There is no dispute that the parties are the same— KDOL and Debtor—which meets the second collateral estoppel element. Similarly, the issue litigated— whether Debtor willfully and knowingly made a false statement or representation to receive benefits not due— was clearly necessary to the agency determination. Once the agency makes such determination a claimant is barred from receiving unemployment benefits for a period of five years and incurs a penalty in the amount equal to 25% of the benefits amount unlawfully received. Thus, for the KDOL to make its determination and levy penalties, it is necessary for it to find fraud on the part of the claimant.

The Court also finds that Debtor had a full and fair opportunity to litigate the issue at the administrative level. Debtor claims she does not recall if she received notice or her right to respond or appeal from the KDOL. However, the evidence shows that the KDOL mailed her an Unemployment Audit indicating the amount of benefits paid for each week, the amount of earnings reported by US Bank for the same period, the amount reported by Debtor and the overpayment amount as well as an Examiner's Determination that she was found ineligible for benefits because she had received earnings from US Bank during the same weeks that she claimed benefits and advising Debtor of her appeal rights. The evidence also supports that none of the documents was returned to the KDOL as undeliverable which is evidence that they were in fact delivered to Debtor's last known address.

Debtor failed to respond or participate in the review process. Debtor had the opportunity to supply additional evidence or statements for the KDOL examiner to consider before reaching a determination.

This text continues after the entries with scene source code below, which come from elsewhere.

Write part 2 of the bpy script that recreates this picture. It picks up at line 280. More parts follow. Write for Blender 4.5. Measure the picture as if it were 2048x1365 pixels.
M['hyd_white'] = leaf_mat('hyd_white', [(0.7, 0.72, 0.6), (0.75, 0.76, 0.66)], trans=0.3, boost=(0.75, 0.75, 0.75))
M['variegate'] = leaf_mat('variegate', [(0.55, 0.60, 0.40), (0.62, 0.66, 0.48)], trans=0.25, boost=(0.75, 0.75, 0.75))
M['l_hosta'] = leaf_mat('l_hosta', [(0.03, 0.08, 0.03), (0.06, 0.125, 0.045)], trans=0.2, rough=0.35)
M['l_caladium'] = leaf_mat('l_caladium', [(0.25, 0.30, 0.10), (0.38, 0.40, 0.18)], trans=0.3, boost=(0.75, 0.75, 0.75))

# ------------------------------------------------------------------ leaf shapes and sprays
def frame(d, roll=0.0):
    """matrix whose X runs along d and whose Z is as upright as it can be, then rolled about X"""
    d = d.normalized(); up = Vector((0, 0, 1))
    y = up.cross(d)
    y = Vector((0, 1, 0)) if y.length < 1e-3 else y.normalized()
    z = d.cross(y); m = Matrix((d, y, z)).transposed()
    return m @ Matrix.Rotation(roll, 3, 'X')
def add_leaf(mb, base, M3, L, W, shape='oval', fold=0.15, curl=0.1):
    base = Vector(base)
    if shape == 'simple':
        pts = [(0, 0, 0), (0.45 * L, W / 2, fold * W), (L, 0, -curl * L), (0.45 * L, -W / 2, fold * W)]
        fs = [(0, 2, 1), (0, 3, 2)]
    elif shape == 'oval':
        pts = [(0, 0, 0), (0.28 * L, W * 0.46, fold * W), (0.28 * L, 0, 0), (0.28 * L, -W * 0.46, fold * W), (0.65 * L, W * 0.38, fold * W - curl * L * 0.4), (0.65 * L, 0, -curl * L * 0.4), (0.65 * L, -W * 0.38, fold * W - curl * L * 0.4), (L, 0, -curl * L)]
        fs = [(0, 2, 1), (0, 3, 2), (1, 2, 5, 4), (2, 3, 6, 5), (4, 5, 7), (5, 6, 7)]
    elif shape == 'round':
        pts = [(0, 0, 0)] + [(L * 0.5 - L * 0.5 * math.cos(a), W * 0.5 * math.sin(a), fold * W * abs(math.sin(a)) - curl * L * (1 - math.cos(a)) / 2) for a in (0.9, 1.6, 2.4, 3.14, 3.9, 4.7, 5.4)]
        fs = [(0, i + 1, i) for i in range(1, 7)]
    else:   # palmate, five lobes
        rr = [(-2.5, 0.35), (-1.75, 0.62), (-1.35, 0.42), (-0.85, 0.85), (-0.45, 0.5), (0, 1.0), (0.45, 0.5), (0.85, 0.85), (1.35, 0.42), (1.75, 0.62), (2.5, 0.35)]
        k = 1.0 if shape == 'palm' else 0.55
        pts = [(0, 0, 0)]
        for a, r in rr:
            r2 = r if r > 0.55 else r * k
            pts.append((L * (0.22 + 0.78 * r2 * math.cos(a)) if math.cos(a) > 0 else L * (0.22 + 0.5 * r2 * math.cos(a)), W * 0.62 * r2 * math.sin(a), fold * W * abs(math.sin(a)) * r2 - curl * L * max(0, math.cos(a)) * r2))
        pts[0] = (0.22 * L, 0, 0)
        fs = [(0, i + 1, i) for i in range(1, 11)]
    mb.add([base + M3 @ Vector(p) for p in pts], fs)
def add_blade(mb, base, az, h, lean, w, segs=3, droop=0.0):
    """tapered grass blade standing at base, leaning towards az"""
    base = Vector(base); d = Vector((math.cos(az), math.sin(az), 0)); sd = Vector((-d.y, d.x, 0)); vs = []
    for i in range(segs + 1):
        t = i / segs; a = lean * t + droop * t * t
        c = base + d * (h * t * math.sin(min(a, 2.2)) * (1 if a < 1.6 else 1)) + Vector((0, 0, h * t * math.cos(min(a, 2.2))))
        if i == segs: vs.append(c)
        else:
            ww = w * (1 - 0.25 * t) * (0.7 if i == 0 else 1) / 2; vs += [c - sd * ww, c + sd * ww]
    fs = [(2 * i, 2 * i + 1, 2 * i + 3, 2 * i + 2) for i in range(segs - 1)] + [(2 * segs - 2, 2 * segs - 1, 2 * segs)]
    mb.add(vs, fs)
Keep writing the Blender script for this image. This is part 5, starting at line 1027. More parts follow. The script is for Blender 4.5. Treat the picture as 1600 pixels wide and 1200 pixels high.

She did not do so. She was then sent notice of the agency determination and that she had 14 days to appeal the decision and failed to exercise her appeal rights. For all the reasons set forth above, the Court agrees that collateral estoppel should apply to the determination made by the KDOL in the administrative procedure.

III. CONCLUSION

After reviewing the entire record, the Court finds that there is no genuine dispute as to the elements of §523(a)(2)(A). The Plaintiff has met its burden of proving that there is no genuine issue of fact and that it is entitled to judgment as a matter of law. Accordingly, the Plaintiff's Motion for Summary Judgment is granted and the debt in the total amount of $10,029.22 (overpayment of benefits and accrued interest), plus costs in the amount of $350.00, is excepted from discharge.

FootNotes


1. Debtor argues that §523(a)(2)(A) is not applicable because the fraudulent statements made by Debtor related to financial condition and must be inn writing, thus falling under §523(a)(2)(B). The KDOL responds that Debtor's statement regarding her employment status is not a statement that respects the debtor's financial status. The Court agrees. See, i.e., In re Johnson, 2019 WL 4164860 (Bankr. D. Md. 2019) (finding a misrepresentation concerning employment status is not one respecting a debtor's financial condition and can provide the basis for a claim under 523(a)(2)(A)); see also, In re Drummond, 530 B.R. 707, 710 n.3 (Bankr. E.D. Ark. 2015) (finding as a matter of law that the requirement of the debtor to notify SSA if she returns to work is not a statement that respects the debtor's financial condition).
2. The law of the forum state applies when deciding if collateral estoppel is applicable. Courts look to the substantive law of the forum state in applying the collateral estoppel doctrine, giving a state court judgment preclusive effect if a court in that state would do so. A.H. ex rel. Hubbard v. Midwest Bus Sales, Inc., 823 F.3d 448, 453 (8th Cir. 2016) (citing In re Scarborough, 171 F.3d 638, 641 (8th Cir.1999)). Collateral estoppel is also referred to in some cases as issue preclusion. See In the Matter of the Application of Fleet for Relief from a Tax Grievance in Shawnee County, Kansas, 293 Kan. 768 (2012).